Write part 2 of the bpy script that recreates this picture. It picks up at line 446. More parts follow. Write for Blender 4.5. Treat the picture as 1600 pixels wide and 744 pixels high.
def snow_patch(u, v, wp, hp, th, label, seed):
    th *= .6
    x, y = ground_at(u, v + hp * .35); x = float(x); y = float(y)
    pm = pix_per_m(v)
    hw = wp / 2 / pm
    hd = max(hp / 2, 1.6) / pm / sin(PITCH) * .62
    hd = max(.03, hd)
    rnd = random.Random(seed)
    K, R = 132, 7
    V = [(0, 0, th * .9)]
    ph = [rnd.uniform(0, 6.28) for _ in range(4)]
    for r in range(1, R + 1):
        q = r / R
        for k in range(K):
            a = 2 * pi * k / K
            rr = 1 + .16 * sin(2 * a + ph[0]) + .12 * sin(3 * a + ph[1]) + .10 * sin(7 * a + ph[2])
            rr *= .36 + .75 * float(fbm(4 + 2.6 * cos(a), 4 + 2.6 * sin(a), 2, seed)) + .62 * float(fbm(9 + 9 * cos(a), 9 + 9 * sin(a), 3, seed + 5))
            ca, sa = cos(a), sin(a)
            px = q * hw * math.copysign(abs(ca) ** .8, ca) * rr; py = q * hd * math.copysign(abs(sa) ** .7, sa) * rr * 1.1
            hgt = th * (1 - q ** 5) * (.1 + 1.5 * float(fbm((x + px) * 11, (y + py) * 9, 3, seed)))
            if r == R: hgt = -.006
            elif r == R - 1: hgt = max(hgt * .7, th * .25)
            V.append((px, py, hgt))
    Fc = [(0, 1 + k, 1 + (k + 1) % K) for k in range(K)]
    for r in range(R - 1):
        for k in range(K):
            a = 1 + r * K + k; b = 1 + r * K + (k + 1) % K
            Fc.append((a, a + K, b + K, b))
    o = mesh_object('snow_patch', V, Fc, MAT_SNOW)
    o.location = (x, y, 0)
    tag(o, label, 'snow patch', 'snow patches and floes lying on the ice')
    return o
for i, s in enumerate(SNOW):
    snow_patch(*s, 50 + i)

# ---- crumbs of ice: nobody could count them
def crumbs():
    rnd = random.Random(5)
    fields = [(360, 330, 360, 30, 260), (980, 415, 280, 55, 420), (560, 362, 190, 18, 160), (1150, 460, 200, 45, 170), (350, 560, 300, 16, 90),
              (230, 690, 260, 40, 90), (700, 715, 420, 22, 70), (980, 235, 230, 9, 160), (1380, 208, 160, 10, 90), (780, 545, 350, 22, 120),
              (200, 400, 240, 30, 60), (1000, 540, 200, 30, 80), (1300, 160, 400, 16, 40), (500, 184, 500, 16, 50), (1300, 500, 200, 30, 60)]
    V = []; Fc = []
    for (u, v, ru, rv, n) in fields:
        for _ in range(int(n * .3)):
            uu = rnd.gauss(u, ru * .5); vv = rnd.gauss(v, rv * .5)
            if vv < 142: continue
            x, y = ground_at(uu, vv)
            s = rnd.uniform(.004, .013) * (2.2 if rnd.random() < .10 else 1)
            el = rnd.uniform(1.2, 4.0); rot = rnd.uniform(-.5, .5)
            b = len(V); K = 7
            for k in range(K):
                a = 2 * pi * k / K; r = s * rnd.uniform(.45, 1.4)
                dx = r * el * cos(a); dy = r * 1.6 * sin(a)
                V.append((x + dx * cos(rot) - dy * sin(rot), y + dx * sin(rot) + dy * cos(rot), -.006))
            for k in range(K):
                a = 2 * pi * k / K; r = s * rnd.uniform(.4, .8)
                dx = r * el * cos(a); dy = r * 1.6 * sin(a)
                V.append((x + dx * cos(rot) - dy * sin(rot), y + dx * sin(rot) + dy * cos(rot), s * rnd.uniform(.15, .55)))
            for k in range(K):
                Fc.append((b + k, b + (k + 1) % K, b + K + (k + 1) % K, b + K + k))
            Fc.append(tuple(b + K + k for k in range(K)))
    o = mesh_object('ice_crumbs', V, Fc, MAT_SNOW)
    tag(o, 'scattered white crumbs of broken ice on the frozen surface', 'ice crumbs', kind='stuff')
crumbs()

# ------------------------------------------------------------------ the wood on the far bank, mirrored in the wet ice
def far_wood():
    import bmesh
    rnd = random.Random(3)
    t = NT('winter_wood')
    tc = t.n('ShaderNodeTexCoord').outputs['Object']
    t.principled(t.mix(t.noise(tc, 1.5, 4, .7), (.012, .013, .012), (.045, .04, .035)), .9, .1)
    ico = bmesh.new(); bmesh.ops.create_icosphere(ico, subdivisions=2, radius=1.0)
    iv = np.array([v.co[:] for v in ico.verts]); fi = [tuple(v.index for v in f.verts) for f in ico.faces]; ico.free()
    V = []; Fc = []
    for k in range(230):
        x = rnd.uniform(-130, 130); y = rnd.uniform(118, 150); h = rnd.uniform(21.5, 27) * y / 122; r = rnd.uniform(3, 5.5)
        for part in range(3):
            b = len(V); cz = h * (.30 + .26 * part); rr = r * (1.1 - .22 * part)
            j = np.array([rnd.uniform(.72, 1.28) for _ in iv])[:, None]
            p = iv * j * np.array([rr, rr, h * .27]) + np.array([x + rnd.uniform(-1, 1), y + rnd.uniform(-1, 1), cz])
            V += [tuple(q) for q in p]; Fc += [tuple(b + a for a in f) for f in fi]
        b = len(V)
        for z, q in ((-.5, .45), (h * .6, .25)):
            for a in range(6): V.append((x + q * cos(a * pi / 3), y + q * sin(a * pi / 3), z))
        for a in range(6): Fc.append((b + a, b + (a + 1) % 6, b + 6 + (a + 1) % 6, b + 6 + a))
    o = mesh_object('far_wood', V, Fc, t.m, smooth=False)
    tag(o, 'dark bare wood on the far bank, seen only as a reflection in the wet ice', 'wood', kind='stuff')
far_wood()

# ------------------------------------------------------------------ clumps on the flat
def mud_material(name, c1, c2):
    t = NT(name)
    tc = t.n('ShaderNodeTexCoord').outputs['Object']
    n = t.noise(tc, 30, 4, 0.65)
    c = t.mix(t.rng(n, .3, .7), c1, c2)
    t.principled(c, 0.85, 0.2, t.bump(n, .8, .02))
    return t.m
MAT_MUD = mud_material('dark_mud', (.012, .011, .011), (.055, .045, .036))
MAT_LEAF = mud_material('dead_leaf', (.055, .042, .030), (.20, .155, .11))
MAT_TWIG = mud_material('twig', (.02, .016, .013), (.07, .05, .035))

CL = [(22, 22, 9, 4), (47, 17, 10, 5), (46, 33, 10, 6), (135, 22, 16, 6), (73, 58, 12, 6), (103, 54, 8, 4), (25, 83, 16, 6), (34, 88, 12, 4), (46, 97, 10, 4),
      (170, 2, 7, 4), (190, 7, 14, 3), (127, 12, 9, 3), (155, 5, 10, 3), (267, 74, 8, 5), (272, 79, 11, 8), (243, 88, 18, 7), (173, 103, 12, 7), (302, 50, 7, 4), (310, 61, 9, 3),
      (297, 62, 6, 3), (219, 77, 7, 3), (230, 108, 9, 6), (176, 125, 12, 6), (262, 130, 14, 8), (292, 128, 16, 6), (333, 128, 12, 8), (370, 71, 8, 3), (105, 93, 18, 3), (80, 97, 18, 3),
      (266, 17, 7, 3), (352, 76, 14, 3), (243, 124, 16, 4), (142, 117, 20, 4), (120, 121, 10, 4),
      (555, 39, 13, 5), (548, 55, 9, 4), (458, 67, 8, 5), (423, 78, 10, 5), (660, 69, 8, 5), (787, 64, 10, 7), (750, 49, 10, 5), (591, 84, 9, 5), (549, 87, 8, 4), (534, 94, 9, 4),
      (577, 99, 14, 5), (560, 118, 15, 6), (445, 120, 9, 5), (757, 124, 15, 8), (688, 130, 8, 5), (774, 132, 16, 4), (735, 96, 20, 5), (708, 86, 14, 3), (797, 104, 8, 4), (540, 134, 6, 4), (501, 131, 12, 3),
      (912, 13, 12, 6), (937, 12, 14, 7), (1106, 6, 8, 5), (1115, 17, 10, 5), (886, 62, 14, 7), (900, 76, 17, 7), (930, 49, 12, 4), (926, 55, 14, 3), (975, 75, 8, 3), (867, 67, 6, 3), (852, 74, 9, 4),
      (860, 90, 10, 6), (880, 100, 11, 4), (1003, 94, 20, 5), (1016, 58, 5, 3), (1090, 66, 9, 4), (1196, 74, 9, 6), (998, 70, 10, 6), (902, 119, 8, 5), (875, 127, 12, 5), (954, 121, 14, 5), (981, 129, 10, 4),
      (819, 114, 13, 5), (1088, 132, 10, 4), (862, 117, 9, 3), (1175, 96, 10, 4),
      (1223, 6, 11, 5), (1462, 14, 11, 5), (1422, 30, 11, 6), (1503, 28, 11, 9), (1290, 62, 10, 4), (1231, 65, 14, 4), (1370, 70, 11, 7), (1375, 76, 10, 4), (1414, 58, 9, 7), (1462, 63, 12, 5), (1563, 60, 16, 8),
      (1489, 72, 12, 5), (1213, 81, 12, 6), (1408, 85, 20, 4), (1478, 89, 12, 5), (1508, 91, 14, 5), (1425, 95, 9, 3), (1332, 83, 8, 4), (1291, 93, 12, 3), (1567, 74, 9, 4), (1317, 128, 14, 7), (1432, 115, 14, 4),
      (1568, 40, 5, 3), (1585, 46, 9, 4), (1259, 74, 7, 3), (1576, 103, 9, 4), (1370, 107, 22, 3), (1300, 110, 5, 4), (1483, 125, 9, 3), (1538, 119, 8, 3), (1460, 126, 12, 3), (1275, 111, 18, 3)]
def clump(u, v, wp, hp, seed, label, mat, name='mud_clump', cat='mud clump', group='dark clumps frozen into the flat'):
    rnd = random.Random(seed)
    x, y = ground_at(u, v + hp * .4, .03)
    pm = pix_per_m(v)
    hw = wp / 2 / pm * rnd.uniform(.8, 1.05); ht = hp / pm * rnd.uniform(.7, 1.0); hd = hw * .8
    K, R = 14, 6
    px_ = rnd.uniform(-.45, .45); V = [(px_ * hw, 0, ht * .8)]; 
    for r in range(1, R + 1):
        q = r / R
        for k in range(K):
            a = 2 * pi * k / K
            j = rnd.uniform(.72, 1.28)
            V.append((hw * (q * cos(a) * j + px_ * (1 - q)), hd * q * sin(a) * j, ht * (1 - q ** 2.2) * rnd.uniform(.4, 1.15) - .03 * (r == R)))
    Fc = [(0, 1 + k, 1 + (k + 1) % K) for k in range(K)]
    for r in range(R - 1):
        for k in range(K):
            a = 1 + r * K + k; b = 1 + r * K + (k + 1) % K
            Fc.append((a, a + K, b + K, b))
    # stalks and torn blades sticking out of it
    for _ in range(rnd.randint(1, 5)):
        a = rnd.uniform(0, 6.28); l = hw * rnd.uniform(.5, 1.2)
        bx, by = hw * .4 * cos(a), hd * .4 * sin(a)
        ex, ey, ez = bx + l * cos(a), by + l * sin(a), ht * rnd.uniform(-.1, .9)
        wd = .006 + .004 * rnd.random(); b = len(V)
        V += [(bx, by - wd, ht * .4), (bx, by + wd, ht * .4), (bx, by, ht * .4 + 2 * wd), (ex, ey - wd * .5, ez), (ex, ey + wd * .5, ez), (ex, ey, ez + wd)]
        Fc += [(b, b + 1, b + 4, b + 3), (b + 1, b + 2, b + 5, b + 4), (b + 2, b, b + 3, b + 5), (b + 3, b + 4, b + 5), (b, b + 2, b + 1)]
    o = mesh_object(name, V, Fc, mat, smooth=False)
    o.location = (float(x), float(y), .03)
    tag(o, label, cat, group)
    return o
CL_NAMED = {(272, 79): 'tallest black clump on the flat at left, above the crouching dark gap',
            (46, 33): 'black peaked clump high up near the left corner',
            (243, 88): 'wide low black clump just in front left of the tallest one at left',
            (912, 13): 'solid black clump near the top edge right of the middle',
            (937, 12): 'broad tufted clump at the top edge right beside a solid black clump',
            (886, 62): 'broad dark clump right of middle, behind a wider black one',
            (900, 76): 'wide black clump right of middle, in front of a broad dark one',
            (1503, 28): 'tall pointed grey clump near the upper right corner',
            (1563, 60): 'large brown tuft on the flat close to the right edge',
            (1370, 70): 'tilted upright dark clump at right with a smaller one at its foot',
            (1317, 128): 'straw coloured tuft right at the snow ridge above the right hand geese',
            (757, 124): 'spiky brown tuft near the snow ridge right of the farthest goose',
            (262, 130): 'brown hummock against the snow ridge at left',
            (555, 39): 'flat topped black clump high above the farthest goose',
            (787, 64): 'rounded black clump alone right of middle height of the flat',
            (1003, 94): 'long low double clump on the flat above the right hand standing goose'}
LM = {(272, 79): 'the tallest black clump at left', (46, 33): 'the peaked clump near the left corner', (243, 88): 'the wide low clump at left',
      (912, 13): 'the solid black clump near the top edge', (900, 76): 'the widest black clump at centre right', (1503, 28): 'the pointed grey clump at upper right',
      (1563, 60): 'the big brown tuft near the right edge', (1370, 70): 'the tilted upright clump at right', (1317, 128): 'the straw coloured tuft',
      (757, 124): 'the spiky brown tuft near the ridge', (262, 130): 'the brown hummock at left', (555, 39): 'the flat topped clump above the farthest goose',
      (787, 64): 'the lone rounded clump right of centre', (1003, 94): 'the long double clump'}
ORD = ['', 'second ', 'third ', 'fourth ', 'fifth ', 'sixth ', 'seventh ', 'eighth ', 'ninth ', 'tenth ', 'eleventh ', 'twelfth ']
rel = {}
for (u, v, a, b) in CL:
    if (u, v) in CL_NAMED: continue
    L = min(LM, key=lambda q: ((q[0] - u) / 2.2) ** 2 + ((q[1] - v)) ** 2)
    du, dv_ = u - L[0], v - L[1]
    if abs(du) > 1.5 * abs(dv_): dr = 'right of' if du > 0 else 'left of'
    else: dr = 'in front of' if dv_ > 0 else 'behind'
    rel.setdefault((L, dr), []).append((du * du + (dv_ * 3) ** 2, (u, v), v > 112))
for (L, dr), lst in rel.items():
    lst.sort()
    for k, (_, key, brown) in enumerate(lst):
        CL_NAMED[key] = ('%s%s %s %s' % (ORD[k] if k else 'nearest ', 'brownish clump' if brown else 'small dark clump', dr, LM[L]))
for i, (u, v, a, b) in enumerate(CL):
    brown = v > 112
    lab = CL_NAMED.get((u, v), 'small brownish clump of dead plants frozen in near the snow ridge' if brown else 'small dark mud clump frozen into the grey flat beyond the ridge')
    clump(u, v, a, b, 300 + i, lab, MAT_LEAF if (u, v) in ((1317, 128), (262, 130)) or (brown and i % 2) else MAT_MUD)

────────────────

[WRITTEN PROBLEM]
Beginning at the first line above, repeat exactly until the line containing "snow_patch(*s, 50 + i)", which is included.

[OUTPUT OF THE EXERCISE]
Write part 2 of the bpy script that recreates this picture. It picks up at line 446. More parts follow. Write for Blender 4.5. Treat the picture as 1600 pixels wide and 744 pixels high.
def snow_patch(u, v, wp, hp, th, label, seed):
    th *= .6
    x, y = ground_at(u, v + hp * .35); x = float(x); y = float(y)
    pm = pix_per_m(v)
    hw = wp / 2 / pm
    hd = max(hp / 2, 1.6) / pm / sin(PITCH) * .62
    hd = max(.03, hd)
    rnd = random.Random(seed)
    K, R = 132, 7
    V = [(0, 0, th * .9)]
    ph = [rnd.uniform(0, 6.28) for _ in range(4)]
    for r in range(1, R + 1):
        q = r / R
        for k in range(K):
            a = 2 * pi * k / K
            rr = 1 + .16 * sin(2 * a + ph[0]) + .12 * sin(3 * a + ph[1]) + .10 * sin(7 * a + ph[2])
            rr *= .36 + .75 * float(fbm(4 + 2.6 * cos(a), 4 + 2.6 * sin(a), 2, seed)) + .62 * float(fbm(9 + 9 * cos(a), 9 + 9 * sin(a), 3, seed + 5))
            ca, sa = cos(a), sin(a)
            px = q * hw * math.copysign(abs(ca) ** .8, ca) * rr; py = q * hd * math.copysign(abs(sa) ** .7, sa) * rr * 1.1
            hgt = th * (1 - q ** 5) * (.1 + 1.5 * float(fbm((x + px) * 11, (y + py) * 9, 3, seed)))
            if r == R: hgt = -.006
            elif r == R - 1: hgt = max(hgt * .7, th * .25)
            V.append((px, py, hgt))
    Fc = [(0, 1 + k, 1 + (k + 1) % K) for k in range(K)]
    for r in range(R - 1):
        for k in range(K):
            a = 1 + r * K + k; b = 1 + r * K + (k + 1) % K
            Fc.append((a, a + K, b + K, b))
    o = mesh_object('snow_patch', V, Fc, MAT_SNOW)
    o.location = (x, y, 0)
    tag(o, label, 'snow patch', 'snow patches and floes lying on the ice')
    return o
for i, s in enumerate(SNOW):
    snow_patch(*s, 50 + i)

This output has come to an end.